A former colleague whom I respect with all dues, Bill Decker at The Advertiser, wrote a recent column on the hazards of policing a comment section on a newspaper Web site. Bill’s job is hard. His public square is bustling, being centered at a daily, and it attracts the virtual carnies and road-burned travelers and country-come-to-town types typical of a busy place. Certainly there are ascots loitering about the fountain, but there’s a lot of do-rags, too, and the fish wives and greasy, smoking teamsters couldn’t give a damn about your delicate predilections. I mean that. They don’t.

Perhaps the best display of articulate dialogue in a comment section is attached to “Separate Ways ,” an article published in last week’s edition of The Independent. It details the United Way of Acadiana’s adoption of PACT United, which comprises new priorities for how it distributes funding to area non-profits. It also profiles a split between UWA and the local Boys Scouts of America affiliate. The article itself is a mere 1,247 words from start to finish. The comments section was running at roughly 4,500 words at press time this week. That’s almost a one-to-four ratio.

The running plume à plume began with “Soop,” someone whom I suspect had a puppy run over by a United Way motorcycle. In truth, Soop suspects leftist motivations in UWA’s parting with Boy Scouts. Within 12 hours of the story hitting the Web and Soop going on the offensive, UWA’s executive director and a staff member had chimed in, along with the president-elect of the local Boy Scouts. I moderated a little along the way. My last contribution was, “Calgon, take me away!”

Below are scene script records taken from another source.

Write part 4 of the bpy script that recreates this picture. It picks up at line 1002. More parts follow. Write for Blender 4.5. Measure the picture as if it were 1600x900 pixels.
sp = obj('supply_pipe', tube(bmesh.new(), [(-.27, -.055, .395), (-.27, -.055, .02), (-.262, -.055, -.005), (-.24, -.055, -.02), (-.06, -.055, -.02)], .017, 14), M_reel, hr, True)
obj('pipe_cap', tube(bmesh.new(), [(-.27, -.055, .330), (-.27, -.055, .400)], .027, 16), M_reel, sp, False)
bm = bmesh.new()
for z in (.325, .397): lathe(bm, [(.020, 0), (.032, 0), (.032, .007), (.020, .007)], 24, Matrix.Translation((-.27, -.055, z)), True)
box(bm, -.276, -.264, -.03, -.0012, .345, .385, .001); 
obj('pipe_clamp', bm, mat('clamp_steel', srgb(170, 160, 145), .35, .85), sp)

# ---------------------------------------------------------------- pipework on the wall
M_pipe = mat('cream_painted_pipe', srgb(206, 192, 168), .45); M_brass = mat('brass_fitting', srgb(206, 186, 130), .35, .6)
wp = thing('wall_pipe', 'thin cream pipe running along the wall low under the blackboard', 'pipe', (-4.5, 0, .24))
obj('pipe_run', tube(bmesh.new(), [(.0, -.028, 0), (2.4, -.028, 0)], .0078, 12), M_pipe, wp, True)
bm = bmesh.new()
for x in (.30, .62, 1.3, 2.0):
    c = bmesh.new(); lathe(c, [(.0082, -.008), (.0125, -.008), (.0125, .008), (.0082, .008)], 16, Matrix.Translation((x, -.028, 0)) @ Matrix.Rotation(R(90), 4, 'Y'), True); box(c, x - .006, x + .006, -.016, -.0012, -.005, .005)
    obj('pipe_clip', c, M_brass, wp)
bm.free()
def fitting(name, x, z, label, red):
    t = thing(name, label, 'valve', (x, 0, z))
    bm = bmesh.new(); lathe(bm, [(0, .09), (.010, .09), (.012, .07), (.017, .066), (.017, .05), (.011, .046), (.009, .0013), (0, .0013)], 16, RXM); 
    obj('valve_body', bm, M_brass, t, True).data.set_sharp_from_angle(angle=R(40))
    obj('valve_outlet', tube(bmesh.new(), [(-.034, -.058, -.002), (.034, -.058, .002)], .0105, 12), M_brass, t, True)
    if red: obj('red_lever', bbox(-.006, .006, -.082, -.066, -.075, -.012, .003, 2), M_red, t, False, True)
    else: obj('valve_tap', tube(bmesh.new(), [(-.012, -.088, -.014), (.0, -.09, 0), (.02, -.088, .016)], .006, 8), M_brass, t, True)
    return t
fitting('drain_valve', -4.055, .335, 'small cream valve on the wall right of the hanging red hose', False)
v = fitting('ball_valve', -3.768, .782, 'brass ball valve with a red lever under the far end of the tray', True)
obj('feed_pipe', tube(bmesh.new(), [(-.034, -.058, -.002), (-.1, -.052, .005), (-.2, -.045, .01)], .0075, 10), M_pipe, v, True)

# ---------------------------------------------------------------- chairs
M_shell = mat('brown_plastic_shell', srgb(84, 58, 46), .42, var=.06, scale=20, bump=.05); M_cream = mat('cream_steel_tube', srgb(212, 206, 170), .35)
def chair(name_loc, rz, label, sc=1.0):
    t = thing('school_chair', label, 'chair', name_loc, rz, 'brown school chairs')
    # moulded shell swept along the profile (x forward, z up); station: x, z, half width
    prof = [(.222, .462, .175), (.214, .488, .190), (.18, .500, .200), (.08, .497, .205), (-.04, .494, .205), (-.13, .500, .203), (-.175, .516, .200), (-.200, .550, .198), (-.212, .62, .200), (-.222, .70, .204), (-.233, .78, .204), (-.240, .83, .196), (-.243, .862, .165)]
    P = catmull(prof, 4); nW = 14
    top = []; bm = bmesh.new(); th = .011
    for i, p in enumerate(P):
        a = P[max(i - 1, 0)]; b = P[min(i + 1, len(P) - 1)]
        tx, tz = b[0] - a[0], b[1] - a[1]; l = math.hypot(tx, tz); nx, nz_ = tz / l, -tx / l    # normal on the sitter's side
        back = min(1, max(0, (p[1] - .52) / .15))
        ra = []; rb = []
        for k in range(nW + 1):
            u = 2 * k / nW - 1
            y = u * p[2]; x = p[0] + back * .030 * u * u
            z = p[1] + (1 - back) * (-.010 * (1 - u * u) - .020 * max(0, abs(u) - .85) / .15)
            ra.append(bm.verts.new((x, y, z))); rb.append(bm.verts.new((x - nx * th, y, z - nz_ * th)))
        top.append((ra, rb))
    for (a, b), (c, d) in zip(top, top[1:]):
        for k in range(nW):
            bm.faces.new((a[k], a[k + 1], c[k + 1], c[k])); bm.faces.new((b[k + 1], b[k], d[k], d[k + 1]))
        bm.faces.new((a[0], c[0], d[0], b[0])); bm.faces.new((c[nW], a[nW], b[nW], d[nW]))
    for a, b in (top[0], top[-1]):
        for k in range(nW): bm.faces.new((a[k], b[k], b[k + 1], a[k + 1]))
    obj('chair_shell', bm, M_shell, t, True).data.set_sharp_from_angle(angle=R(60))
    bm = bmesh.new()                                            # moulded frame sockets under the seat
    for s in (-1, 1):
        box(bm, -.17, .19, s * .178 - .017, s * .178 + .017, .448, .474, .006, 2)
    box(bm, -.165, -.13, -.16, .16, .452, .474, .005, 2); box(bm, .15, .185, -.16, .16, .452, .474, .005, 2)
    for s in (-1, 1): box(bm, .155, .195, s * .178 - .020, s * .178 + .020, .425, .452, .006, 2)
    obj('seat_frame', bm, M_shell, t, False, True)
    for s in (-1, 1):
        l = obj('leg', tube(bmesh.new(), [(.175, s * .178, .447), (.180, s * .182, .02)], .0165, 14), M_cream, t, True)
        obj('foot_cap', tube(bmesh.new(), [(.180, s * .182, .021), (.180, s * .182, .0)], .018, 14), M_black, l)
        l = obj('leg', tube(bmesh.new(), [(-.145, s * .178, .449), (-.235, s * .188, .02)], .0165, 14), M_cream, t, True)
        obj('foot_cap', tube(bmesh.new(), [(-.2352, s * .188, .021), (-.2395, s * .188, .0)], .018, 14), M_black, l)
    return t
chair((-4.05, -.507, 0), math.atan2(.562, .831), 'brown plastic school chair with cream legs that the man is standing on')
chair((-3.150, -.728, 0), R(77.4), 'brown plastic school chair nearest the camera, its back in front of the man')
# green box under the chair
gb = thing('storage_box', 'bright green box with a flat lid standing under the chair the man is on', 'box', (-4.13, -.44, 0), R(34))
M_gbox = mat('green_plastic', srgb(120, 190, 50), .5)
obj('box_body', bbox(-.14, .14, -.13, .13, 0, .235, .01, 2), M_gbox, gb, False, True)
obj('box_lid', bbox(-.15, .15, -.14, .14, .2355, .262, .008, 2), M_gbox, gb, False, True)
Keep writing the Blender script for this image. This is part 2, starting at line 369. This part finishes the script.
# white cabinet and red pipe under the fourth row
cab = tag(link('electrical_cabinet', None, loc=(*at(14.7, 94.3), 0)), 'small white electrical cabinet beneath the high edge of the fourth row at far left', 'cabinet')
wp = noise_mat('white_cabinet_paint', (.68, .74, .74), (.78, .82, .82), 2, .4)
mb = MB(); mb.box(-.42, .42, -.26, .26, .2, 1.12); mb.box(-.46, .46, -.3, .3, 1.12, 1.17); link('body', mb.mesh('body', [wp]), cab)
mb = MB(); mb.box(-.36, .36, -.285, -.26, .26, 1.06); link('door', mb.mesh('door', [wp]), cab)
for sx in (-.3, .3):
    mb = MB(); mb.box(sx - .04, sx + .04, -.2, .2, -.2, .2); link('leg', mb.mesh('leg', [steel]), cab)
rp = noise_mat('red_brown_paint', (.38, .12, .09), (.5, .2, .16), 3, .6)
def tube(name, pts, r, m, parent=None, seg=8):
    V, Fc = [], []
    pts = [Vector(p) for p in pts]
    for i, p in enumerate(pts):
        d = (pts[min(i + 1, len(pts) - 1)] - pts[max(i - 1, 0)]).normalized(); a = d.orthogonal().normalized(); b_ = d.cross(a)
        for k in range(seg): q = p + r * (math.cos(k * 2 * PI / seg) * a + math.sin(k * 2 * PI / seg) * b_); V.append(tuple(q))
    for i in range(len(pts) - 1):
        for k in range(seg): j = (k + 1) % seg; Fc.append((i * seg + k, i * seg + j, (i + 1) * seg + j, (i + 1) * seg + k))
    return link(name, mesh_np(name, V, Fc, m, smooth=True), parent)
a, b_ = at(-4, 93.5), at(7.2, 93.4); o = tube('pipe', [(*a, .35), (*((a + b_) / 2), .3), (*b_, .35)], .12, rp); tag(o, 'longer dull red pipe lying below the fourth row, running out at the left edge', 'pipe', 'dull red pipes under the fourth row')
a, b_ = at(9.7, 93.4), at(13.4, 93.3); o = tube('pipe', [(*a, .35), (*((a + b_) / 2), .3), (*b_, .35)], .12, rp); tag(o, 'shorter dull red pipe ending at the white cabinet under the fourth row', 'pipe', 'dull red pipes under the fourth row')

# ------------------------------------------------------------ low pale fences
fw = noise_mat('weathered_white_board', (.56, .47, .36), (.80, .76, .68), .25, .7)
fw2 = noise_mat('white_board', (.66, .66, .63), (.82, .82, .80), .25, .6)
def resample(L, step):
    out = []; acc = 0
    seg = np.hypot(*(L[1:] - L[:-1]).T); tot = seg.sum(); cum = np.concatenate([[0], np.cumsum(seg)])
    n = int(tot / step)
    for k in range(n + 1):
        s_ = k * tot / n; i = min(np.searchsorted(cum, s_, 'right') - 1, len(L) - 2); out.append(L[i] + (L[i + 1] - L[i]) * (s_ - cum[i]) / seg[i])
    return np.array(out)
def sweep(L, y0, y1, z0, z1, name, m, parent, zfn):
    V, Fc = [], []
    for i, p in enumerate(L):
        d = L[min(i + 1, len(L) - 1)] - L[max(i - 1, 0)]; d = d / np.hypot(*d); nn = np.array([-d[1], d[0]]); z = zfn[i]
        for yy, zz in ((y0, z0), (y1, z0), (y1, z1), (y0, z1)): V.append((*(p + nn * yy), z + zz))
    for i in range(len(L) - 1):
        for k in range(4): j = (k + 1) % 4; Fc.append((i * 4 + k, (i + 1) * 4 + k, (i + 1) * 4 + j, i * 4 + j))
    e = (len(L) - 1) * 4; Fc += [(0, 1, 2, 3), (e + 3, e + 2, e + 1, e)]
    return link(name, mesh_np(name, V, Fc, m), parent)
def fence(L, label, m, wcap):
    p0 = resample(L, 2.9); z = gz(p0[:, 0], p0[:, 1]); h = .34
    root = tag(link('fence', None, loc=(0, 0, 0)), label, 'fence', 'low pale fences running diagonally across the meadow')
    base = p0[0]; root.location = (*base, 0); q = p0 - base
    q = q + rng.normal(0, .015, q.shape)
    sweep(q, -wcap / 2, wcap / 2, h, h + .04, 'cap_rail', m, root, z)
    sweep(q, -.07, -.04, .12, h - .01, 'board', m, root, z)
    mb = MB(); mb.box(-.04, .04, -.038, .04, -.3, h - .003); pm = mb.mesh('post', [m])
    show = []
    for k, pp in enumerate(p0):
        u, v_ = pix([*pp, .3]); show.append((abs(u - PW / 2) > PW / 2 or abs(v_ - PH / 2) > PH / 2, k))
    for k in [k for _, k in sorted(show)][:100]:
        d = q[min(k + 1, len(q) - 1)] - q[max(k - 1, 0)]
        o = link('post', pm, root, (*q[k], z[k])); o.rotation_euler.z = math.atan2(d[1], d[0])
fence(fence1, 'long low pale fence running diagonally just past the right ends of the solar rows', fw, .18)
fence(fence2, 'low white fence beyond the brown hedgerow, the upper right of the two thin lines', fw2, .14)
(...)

I have little doubt this week’s cover story on the Redflex traffic-control system in Lafayette is already generating comments. Any phenomenon that would prompt otherwise sane people to stand around holding a sign will foster discourse. The imminent return of Jesus. Abortion. Gay Rights. Redflex. They’re of a kind. As journalists, we thrill at the jabbering wake our stories create. It’s Democracy with a capital D. So talk it up. We’ll keep an eye on things as best we can, remove the libel as quickly as possible, replace “uc” and “hi” in the naughty words with ampersands and asterisks, and enjoy our chattering readers.